2. The 1st petitioner is the husband and the 2nd petitioner is the son of one late Eramma. The petitioners have succeeded to the estate of deceased Eramma being her legal representatives. Except the petitioners, there are no other legal representatives left behind by the deceased. The said Eramma is the elder sister of the 1st respondent viz., Nagamma. The 1st respondent filed a suit for partition in O. S. No. 36/1987 on the file of the Munsiff and JMFC Pavagada against her mother Kenchamma, the deceased Eramma and others in respect of property

bearing Sy. No. 73 of Kyathaganahalli village, Pavagada taluk, measuring 1.12 acres and other properties claiming l/5th share in the land in question including the movables. The suit was decreed by order dated 22-12-1990. The 1st appellate Court affirmed the decree in so far as the immovables are concerned and set aside the decree in respect of movables are concerned. In Regular Second Appeal before this Court, this Court affirmed the judgment passed by the 1st appellate Court. Pursuant to the decree in O. S. No. 36/1987 which came to be affirmed in RSA 586/1992 for effecting partition, Smt. Nagamma filed Final Decree proceedings in the Court of the Prl. Civil Judge (Jr. Dn.) Pavagada, in FDP 1/1999 without making the petitioners as party respondents in the said FDP proceedings. The petitioners have filed application for impleading them in the said proceedings claiming the share of Smt. Eramma, being the legal representatives of the deceased Eramma. The trial Court by its order dated 11-7-2001 dismissed the application 1A.9 filed by the petitioners. Assailing the correctness of the order passed by the trial Court, the petitioners have filed this revision petition.

3. Heard the learned counsel for the petitioners. The respondents are served and unrepresented.

4. The principal submission of the learned counsel for the petitioners is that the trial Court has seriously erred in holding that there is no share allotted to Eramma in O.S. No. 36/1987. The learned Judge has also failed to observe that l/5th share has been allotted in favour of Smt. Eramma in respect of plaint schedule property. Further he vehemently submitted that the trial Court has barred in observing that the petitioners can file a separate suit for their redress, in spite of the rights of the petitioners have been decided in OS 36/1987 and the same was confirmed by the 1st appellate Court. The trial Court has not considered the fact that the petitioners are necessary parties to the FDP proceedings being the legal representatives of the deceased Eramma and having succeeded to the estate of Smt. Eramma.
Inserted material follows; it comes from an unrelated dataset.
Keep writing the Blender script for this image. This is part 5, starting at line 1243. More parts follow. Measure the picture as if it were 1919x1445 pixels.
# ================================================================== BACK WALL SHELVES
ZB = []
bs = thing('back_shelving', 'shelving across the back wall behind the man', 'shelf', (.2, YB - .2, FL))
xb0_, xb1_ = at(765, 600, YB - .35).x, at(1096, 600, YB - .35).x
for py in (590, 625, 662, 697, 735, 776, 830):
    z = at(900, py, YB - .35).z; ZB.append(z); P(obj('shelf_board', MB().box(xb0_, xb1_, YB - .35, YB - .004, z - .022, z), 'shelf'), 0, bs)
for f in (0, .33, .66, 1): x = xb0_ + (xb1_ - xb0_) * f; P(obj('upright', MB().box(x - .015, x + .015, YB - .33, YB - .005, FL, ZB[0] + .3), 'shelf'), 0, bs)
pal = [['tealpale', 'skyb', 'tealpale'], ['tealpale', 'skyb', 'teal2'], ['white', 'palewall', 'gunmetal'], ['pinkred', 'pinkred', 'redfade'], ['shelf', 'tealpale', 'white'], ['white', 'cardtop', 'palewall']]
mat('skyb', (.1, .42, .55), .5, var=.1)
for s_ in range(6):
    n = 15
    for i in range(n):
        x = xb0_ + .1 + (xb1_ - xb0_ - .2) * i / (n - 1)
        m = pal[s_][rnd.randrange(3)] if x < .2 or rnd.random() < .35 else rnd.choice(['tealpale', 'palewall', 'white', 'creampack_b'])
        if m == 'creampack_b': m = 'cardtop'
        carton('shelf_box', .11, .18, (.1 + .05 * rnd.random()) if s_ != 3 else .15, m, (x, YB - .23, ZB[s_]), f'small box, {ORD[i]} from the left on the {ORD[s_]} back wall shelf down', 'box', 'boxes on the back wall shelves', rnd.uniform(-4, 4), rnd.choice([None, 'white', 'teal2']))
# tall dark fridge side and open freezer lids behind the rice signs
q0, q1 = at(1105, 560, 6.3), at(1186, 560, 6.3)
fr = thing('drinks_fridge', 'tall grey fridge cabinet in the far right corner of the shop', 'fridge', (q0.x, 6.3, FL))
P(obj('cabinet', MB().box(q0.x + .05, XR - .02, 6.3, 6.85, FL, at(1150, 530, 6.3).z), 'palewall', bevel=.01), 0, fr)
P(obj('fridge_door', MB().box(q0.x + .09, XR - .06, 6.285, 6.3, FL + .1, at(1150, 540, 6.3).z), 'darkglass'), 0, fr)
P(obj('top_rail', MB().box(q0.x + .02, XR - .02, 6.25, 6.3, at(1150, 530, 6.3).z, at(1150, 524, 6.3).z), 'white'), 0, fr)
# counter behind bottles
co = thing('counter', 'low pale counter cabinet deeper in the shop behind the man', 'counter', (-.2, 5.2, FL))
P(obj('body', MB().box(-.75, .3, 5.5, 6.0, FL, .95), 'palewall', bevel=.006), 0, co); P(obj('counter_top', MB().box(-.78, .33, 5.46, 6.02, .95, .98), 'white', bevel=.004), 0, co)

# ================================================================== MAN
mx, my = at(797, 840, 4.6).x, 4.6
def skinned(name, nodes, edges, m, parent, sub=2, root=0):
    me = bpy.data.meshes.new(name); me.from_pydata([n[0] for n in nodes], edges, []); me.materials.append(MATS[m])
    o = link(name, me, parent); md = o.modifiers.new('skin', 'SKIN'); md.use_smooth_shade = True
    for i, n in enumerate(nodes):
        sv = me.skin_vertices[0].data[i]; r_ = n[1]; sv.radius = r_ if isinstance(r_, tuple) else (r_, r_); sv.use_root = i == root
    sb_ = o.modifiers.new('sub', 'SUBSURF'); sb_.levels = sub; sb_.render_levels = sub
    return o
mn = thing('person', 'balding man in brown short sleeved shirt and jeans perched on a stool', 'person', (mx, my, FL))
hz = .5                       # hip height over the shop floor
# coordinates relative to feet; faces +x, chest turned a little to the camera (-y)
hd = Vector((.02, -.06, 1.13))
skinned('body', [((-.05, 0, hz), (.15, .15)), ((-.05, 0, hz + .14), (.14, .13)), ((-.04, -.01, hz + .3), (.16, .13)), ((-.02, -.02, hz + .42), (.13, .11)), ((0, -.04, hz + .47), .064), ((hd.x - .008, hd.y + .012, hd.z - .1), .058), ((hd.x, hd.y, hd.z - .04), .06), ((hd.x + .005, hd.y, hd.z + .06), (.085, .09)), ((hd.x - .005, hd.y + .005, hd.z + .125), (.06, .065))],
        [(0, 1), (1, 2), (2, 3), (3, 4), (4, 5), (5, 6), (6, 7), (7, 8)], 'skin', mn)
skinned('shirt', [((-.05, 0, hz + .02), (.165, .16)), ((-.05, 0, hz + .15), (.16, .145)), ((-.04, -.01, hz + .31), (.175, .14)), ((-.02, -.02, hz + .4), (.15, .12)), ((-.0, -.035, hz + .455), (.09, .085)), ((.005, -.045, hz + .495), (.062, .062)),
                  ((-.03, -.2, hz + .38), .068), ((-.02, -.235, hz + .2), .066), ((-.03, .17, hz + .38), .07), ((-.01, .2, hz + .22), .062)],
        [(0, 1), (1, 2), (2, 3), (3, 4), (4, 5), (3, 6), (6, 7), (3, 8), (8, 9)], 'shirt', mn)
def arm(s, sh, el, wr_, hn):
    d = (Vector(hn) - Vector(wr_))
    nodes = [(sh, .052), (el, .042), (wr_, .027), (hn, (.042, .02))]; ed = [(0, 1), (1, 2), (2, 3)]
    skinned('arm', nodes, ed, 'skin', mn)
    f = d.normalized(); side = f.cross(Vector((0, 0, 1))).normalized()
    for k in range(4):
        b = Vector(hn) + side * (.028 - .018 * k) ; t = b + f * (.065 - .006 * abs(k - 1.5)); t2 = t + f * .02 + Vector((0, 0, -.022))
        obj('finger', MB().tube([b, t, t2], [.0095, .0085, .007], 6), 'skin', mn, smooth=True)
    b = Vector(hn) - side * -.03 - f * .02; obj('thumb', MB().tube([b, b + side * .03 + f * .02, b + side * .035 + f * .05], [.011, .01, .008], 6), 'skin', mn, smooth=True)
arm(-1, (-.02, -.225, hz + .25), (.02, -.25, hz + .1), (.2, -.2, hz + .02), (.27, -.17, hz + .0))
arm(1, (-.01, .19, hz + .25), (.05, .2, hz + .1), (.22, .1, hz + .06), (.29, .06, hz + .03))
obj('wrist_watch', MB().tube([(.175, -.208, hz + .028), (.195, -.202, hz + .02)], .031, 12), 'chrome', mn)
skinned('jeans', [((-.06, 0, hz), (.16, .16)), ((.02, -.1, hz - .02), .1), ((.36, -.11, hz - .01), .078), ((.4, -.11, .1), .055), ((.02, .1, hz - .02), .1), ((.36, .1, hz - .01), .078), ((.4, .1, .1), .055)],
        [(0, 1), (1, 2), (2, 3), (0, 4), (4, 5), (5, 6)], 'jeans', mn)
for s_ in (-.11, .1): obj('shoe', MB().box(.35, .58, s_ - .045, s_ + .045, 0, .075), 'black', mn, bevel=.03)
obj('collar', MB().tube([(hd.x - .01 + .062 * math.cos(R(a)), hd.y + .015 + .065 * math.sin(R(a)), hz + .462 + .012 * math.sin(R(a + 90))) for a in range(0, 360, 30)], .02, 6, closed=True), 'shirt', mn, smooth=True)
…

5. To substantiate his submission, the learned counsel for the petitioners relied on the judgment and decree of the trial Court and submitted that when once l/5th share has been decreed in favour of plaintiff (1st

respondent herein) in FDP proceedings automatically her sister defendant No. 5 (Eramma) in the original suit would also get l/5th share in the plaint schedule properties. But this fact has not at all been taken into consideration. Further he pointed out in the judgment passed in Regular Appeal 10/1991 in para 44, the Ist appellate Court has observed that defendant No. 1, 5 and 6 will be entitled to l/5th share each in the suit schedule property and also pointed out that late Eramma was 2nd defendant in that appeal. Therefore, without considering the law laid down by this Court, the trial Court has rejected the application filed by the petitioners on the sole ground that late Eramma has not filed the suit for partition seeking her share. Further he contended that the approach of the trial Court is not justifiable in rejecting the application filed by these petitioners.

6. I have perused the impugned orders and reassessed the matter with the assistance of the learned counsel for the petitioner. As rightly pointed out by the learned counsel for the petitioner that the Ist appellate Court in unequivocal terms has observed that defendants 1, 5 and 6 will be entitled to 1/5th share in the suit properly. In spite of bringing it to the notice of the trial Court, the trial Court has not at all taken into consideration and proceeded on the ground that in O.S. 36/1987 the share of Smt. Eramma has not been decided. Therefore, the trial Court observed that the claim of the proposed applicants that they got share in the suit property cannot be granted as the petitioners have failed to produce any material to substantiate their case to implead them as proposed applicants in the FDP proceedings. The said finding given by the trial Court in my considered view is contrary to the material on record. Therefore, on this sole ground, the impugned order passed by the trial Court is liable to be set aside at the threshold. The approach of the trial Court is perverse. Instead of analysing and considering the material on record made available by the learned counsel for the petitioner in the FDP proceedings, the trial Court has rejected their request for impleading them in proceedings. The said rejection is not sustainable and the same is liable to be set aside.

7. Further, it is relevant to mention the law laid down by this Court in the case of H.K. Rajanna v. H.B. Chikkaboraiah reported in 2002 (3) KCCR 1809, wherein it is held as follows-

“that the purposes of impleading a party
in a suit is to decide a case once for all
against the parties interested it is not shown
whether the impleading applicant is a necessary and proper party also in the suit.

Such as order is really perversed and is not
sustainable in law. Though the order is not
reversable as held by the Division Bench of
this Court, it is an illegal order which can
not be allowed to stand. This Court in exercise of supervisory jurisdiction under Article
227 of the Constitution of India has made
this order.”

8. Having regard to the law laid down by this Court as stated supra and taking into consideration the facts and circumstances of the case and on factual and legal position, I do not find any justification to sustain the order passed by the trial Court.

For the foregoing reasons, the revision petition is allowed. The impugned order dated 11-7-2001 passed the Prl. Civil Judge. Junior Division, Pavagada on I.A. No. 9 in FDP 1/1999 is set aside. Consequently. IA No. 9 is allowed. The trial Court is directed to proceed with the matter in accordance with law, as expeditiously as possible.